Preparing lunch, we popped open the fizzy. By the time the food was on the table, it was all gone – as was most of the white wine. Fear not though, we reasoned, we are a long way from civilisation but we have enough booze to keep an elephant drunk for a week. No way could we get through it all.

But we did. I have hazy memories of taking it in turns to recite passages from Rupert Everett’s autobiography. With hindsight, I blame what came to pass on the heady mix of holiday abandon, cabin fever - and “alcool pour fruits”.

Once we had finished every last drop of supermarket booze, we rooted around in the back of a cupboard and found two dusty litre-bottles of the clear spirit. Somewhat blotto, we didn’t worry too much about what precisely it was, the presence of the word “alcool” and a promising “40 per cent” was more than enough reassurance for us. From what I’ve surmised online since, “alcool pour fruits” is to be used for pickling fruits – not for consumption by humans. Either way, it sent us completely and utterly loopy.



One thing led to another. Yoga demonstrations were given and clothes were removed, not necessarily in that order. And unfortunately for me, a party trick of mine is the demonstration of a particularly demanding position. So it is that there exists a photograph of me, waiting to blight any potential political career, naked from the waist down with not one, but two, legs behind my head, balls literally out.
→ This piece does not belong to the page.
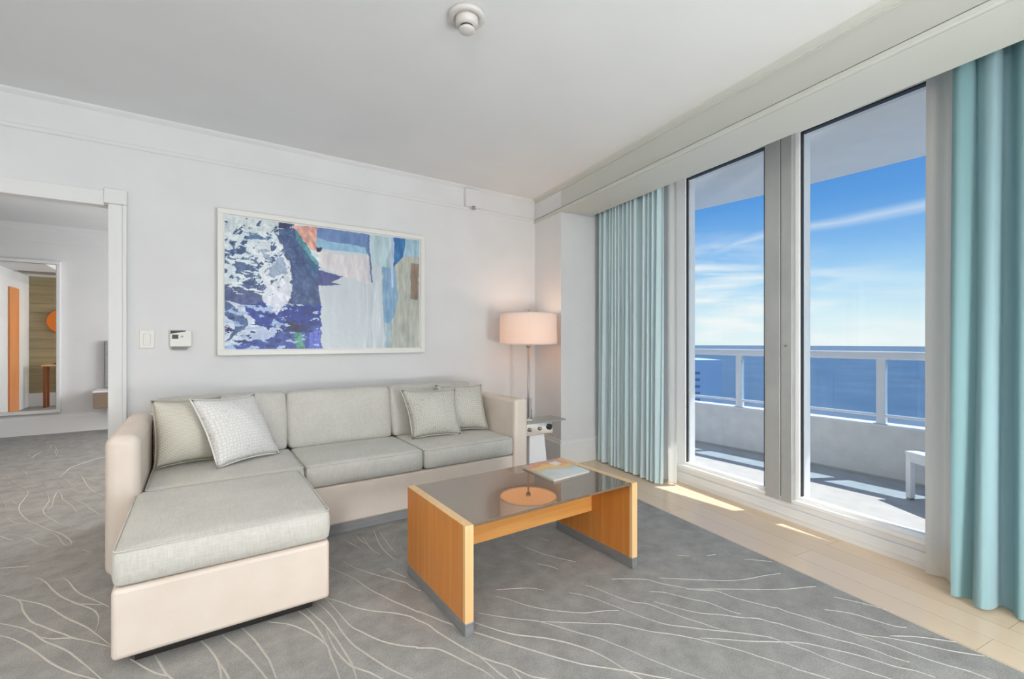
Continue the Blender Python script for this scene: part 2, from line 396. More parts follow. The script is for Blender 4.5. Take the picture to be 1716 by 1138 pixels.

Is it right that public figures – and politicians in particular – should live in fear of recrimination from the foolish behaviour of their pasts? No, and thankfully, in an age of social media where sports stars come out to fans on YouTube and popstars discuss their drug problems on Twitter, the public have more space to form their own opinions of those in the public eye, free from the moralising of the press.

And yet, and yet. A good story is a good story – and a story about the PM allegedly committing a certain act with a dead pig, well, it would be cruel to keep that from the voting public. There is a particularly delicious irony in that this is claimed to have happened within the cloistered confines of a yah-boo Oxford society, out of sight from the proletariat.

So, I say, let it all hang out. The British public can make up their own minds – be it an alleged case of porcine initiation or semi-naked yoga.